There was a different loss of nerve buried in Thursday night’s narrative. As the barbarian hordes slashed and smashed, Trump was finally persuaded to release a Twitter video. We watched outtakes from “America’s Funniest Presidenti­al Terrorist-Enabling Bloopers.” We saw Trump balk at saying that tongue-twister “yesterday” which, he told his daughter, is “a hard word for me,” calling to mind the observatio­n by political commentato­r Elton John: “Sorry seems to be the hardest word.”

At 4:17 p.m., the video was tweeted. It’s alleged central message — “leave in peace” — was cloaked in a swirl of peevish remarks about the stolen election. It was more an airing of grievances than a feat of strength.

But what bothered me was the testimony indicating that, right then, the White House staff agreed to call it a day. Trump White House lawyer Eric Herschmann, who has looked pretty upright in some of the other testimony, said the staff was “pretty drained” emotionall­y and that they’d done all they could do.

Seriously. The Capitol wasn’t fully secured for another 90 minutes. You guys are already knocking off ? It tells you a lot about how these people had come to see their own jobs. They were in the managing-amadman business. They were tasked with limiting the damage of a wildebeest in a Pottery Barn. It had apparently become difficult to see beyond that wall.

A final thought.

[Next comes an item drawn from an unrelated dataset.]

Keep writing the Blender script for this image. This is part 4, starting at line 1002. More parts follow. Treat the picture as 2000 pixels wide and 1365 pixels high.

One of the wobbly justificat­ions lobbed by the dwindling mob of Trump apologists is the (true) assertion that he told the protesters, during his earlier speech that day: “I know that everyone here will soon be marching over to the Capitol building to peacefully and patriotica­lly make your voices heard.”

This gets waved around as some kind of Get Out of Infamy Free card. But Thursday night drove home the reality: The rioters weren’t peaceful. And for 187 minutes, Trump did nothing about that except, in the words of his own staffers, pour more fuel on the fire.

He was no apostle of peace. He was Tybalt: “What, drawn, and talk of peace! I hate the word, As I hate hell, all Montagues, and thee: Have at thee, coward!”

Of course, Tybalt didn’t mind putting his own body on the line.